Crítica/ Galanga – Chico Rei
Reverência festiva à cultura afro-brasileira
Não que seja uma dramaturgia sofisticada. Muito menos, que tenha a intenção de inovar o musical ou folclorizar a linguagem popular. Calanga – Chico Rei, que pode ser visto no Teatro do Jockey, é tão somente um musical de estrutura simples, quase um show teatral, em que o repertório musical, a coreografia e as inventivas soluções cênicas transformam o espetáculo em agradável e, algumas vezes, vibrante exposição da cultura afro-brasileira. O texto de Paulo César Pinheiro, na forma de narração, conta a história do rei africano Galanga, trazido como escravo para o Brasil, e que com sua ardilosa inteligência em anos de trabalho no garimpo de ouro em Minas Gerais, comprou sua alforria. Como um contador de caso, o narrador distribui essa história para além da oralidade, transformando sua  versão falada em  música, coreografia e manifestação festiva. As dez canções de Paulo César Pinheiro, a maioria escrita para o musical, passeiam por ritmos variados (congada, pontos de candomblé, folclore tradicional), constituindo-se em produção altamente criativa e que demonstram possibilidade de audição  própria fora do libreto do espetáculo. À qualidade musical se acrescenta a beleza do conjunto dos atores, vestidos de branco, utilizando-se de instrumentos musicais, eles próprios formas decorativas, e de objetos sonoros, como as latas-grilhões, presas ao calcanhar, que marcam o ritmo musical e coreográfico. A cenografia do diretor João das Neves é, ao mesmo tempo, despojada e envolvente, com seus estandartes de procissão e altar que reúne o sincretismo religioso, desvendado apenas ao final num sutil abrir de cortina. João das Neves manobrou com destreza a feitura da cena, dosando com extrema habilidade a palavra e a sua representação pela musica e dança. Em sucessivos quadros, o diretor reinventa, permanentemente, a montagem, provocando no espectador a expectativa de encontrar igual vibração da cena anterior. É premiado nesta sua expectativa.

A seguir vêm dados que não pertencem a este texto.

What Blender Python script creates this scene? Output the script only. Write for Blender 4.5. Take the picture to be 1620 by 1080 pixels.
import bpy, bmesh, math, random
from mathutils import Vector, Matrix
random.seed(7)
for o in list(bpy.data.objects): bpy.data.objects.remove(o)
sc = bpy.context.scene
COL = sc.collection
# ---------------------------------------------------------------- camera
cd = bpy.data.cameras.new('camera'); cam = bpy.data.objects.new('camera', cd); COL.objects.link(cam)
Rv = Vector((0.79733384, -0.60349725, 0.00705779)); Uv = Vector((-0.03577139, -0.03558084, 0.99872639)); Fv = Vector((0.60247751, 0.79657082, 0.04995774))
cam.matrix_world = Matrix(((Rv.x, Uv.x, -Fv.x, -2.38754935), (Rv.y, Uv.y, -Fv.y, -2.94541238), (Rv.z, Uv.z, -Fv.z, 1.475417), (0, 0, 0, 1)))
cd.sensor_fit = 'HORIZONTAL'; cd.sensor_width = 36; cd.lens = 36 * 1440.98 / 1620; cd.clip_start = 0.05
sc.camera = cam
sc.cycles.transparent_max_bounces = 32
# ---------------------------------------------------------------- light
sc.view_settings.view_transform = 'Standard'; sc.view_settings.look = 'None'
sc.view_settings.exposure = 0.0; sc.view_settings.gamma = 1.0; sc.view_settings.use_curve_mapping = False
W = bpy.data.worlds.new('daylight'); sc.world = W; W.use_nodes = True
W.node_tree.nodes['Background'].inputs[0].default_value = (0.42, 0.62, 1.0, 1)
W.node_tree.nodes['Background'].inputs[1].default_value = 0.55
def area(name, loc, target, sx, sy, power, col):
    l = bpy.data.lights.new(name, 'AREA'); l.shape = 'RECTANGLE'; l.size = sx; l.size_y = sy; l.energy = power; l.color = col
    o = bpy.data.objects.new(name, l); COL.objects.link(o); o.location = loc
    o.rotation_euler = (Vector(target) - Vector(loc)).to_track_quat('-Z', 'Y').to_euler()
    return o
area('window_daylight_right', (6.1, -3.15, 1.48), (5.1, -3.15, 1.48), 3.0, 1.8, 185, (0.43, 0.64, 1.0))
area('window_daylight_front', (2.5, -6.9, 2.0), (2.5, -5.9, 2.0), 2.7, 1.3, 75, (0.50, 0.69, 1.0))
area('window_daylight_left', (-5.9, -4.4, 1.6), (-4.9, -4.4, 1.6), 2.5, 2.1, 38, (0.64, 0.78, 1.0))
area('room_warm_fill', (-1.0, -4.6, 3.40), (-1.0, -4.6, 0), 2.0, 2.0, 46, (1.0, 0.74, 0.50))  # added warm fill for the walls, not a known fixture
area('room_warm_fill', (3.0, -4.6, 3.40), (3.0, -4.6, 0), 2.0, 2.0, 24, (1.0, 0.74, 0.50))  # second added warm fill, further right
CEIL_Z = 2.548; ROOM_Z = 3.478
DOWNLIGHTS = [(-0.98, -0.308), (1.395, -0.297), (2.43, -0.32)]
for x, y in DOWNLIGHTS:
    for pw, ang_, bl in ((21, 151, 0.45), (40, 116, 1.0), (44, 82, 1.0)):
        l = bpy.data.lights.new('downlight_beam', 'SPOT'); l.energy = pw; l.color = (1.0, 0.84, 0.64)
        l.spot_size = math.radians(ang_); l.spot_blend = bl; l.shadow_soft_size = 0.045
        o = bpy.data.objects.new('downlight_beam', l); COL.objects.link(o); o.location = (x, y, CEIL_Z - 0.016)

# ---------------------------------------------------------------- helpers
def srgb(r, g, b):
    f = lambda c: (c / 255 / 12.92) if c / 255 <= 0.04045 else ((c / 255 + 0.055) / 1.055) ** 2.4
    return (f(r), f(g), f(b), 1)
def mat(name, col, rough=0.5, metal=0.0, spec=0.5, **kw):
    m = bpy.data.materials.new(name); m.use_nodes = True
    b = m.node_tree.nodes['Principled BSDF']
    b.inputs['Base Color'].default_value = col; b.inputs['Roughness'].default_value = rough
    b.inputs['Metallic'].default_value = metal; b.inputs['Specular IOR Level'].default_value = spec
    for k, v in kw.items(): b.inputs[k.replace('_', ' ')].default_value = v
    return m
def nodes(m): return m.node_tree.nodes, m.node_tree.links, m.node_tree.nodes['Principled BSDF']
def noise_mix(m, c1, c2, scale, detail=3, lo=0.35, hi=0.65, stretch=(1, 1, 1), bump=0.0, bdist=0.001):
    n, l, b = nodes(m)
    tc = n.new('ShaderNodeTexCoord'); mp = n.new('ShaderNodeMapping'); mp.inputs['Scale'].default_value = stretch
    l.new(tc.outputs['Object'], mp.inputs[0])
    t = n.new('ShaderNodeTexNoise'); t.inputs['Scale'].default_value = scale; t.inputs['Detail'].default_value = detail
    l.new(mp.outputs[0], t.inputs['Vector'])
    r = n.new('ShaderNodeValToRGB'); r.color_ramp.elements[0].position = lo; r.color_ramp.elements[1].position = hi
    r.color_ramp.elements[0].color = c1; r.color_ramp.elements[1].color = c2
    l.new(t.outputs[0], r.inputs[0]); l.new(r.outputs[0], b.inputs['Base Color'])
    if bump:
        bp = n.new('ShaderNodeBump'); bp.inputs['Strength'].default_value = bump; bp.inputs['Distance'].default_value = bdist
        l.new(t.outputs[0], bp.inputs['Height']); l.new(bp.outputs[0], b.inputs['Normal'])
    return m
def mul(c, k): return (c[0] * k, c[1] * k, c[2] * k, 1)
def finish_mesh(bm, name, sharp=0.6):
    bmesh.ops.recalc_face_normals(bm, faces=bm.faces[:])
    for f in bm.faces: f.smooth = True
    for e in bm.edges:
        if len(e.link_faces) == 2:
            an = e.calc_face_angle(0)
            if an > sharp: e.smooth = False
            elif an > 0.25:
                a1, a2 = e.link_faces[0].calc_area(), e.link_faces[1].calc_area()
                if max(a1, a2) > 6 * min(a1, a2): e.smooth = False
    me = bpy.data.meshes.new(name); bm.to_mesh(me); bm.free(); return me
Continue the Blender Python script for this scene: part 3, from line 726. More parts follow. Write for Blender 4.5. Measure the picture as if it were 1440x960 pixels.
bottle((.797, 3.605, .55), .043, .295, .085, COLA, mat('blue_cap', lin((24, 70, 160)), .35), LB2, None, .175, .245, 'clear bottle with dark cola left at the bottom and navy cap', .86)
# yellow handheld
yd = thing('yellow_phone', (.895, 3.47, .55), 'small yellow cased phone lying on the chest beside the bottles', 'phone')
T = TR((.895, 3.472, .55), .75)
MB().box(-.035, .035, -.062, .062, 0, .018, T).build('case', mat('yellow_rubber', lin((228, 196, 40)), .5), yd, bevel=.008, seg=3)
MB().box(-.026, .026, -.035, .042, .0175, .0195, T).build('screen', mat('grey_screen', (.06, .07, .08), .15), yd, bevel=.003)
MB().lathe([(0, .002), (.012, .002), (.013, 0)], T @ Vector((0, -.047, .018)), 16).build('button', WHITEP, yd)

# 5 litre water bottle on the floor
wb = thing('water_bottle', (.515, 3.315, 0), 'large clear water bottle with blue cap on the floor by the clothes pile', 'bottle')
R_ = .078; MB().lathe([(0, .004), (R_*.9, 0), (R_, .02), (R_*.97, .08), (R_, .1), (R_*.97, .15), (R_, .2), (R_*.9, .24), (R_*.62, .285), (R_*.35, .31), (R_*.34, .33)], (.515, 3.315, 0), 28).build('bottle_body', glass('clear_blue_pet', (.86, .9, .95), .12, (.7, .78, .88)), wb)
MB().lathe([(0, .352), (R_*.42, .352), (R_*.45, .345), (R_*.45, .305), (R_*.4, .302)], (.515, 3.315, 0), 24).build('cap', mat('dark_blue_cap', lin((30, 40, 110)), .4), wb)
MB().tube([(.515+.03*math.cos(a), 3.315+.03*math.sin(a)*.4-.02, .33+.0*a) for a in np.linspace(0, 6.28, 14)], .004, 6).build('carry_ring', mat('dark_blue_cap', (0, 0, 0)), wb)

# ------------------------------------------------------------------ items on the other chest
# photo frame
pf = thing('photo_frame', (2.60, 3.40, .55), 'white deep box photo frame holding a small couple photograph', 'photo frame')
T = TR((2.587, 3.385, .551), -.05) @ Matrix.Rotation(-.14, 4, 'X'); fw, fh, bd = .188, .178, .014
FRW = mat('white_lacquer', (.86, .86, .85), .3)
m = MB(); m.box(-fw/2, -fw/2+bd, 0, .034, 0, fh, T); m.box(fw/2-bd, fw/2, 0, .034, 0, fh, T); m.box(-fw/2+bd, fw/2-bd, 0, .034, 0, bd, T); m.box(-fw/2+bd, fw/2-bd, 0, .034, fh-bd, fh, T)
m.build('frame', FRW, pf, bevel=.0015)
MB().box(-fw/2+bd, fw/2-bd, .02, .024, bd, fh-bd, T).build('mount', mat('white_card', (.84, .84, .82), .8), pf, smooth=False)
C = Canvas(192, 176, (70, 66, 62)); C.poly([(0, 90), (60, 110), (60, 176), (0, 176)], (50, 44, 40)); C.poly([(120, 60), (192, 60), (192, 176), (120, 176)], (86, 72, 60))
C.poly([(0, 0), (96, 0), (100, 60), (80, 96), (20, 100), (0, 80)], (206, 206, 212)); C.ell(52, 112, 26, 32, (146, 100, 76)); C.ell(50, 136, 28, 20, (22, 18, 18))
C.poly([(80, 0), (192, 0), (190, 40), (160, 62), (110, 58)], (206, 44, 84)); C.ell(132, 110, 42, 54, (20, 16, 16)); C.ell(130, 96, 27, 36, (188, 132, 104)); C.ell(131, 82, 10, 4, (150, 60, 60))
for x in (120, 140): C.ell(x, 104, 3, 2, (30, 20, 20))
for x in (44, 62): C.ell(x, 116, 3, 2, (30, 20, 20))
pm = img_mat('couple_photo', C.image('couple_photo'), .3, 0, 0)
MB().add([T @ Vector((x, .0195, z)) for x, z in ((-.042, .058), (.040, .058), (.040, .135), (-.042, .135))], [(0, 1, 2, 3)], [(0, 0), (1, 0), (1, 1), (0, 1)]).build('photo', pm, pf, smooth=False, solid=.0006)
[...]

A platéia é embalada pelas ótimas canções e singeleza do congado, e envolvida pela dignidade, elegância e autoridade do narrador Mauricio Tizumba, coadjuvado por onze atores-cantores-músicos-bailarinos que tornam esse musical uma prazerosa reverência à cultura afro-brasileira.        


Cenas Curtas

Dois documentários sobre diretores teatrais chegam aos cinemas da cidade. Domingos, a estréia na direção da atriz Maria Ribeiro, faz um retrato de Domingos de Oliveira, em depoimento sobre as suas atividades nos palcos e no cinema. E Evoé – Retrato de um Antropófago, filme de Tadeu Jungle e Elaine Cesar, “mistura de forma labiríntica depoimentos recentes e imagens de José Celso Martinez Corrêa”. 

Os espetáculos interessados em participar da mostra Finge do 21º Festival de Teatro de Curitiba, que acontece de 27 de março a 8 de abril de 2012, devem se cadastrar, até 4 de dezembro, pelo site www.fringe.com.br. A mostra, que ocupa todos os espaços disponíveis em Curitiba, reúne mais de três centenas de montagens durante os dez dias de realização do festival.

O último mês do primeiro projeto de ocupação do Teatro Dulcina, depois da reforma, reúne três espetáculos que fizeram carreira curtas em outros espaços. Cartas de Maria Juileta e Carlos Drumond de Andrade, direção e interpretação de Sura Berditchevisky se apresenta às quartas e quintas, enquanto a comédia musical O Meu Sangue Ferve Por Você ocupa o palco às terças. De sexta a domingo será a vez de Fragmentos, textos de vários autores baseados em Roland Barthes. Para as crianças, O Homem que Amava Caixas, sábados e domingos.